Pada awalnya, tulis al-Ghazali, manusia dipengaruhi oleh dan bergerak atas dasar dorongan syahwat dan amarahnya. Kondisi itu terus berlanjut, hingga suatu saat di mana dirinya ingin mencari kesempurnaan. Dia sudah tidak lagi melihat kulit luar, tetapi sudah mulai melihat akibat dari suatu perbuatan. Syahwat dan amarah mulai dilawan. Jika perlawan terhadap syahwat dan amarah dia menangkan, kemudian dia kendalikan, dia sudah mulai meniru malaikat.
Begitu juga, jika manusia sudah mampu menyapih dirinya dari penjara khayalan indriawi, mulai melepaskan diri, dan lari menjauhi jangkauan inderawi dan khayalan, dia sudah mampu meniru malaikat dari sisi yang lain.

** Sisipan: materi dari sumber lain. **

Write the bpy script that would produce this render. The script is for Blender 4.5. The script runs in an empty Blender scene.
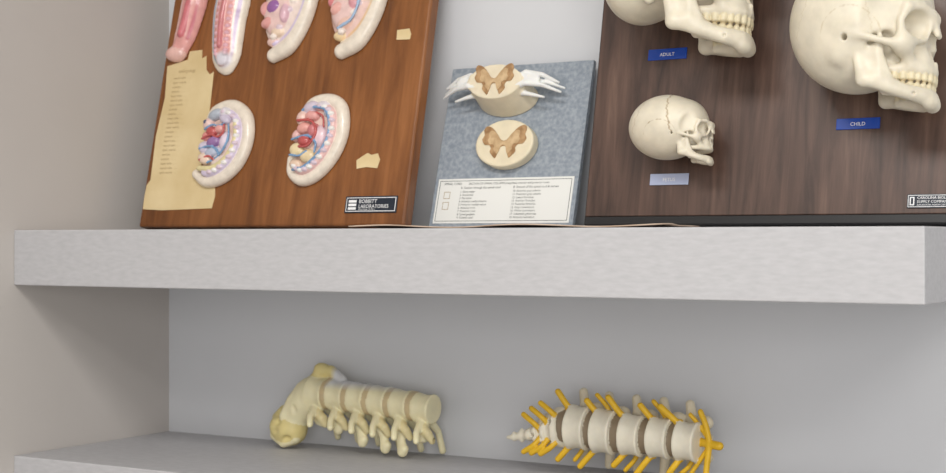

Ciri khas kehidupan adalah kecerdasan dan akal. Dilihat dari perspektif ini, pangkat rendah, menengah, dan tinggi itu dimulai. Manusia yang mengikuti jejak malaikat, baik jejak kecerdasan dan akalnya, berarti menjauhi kehidupan binatang, dan lebih dekat kepada malaikat. Sedangkan malaikat dekat kepada Allah Swt. Manusia yang dekat kepada malaikat berarti dekat kepada Allah Swt. Demikian sekilas ulasan al-Ghazali di dalam al-Maqshad.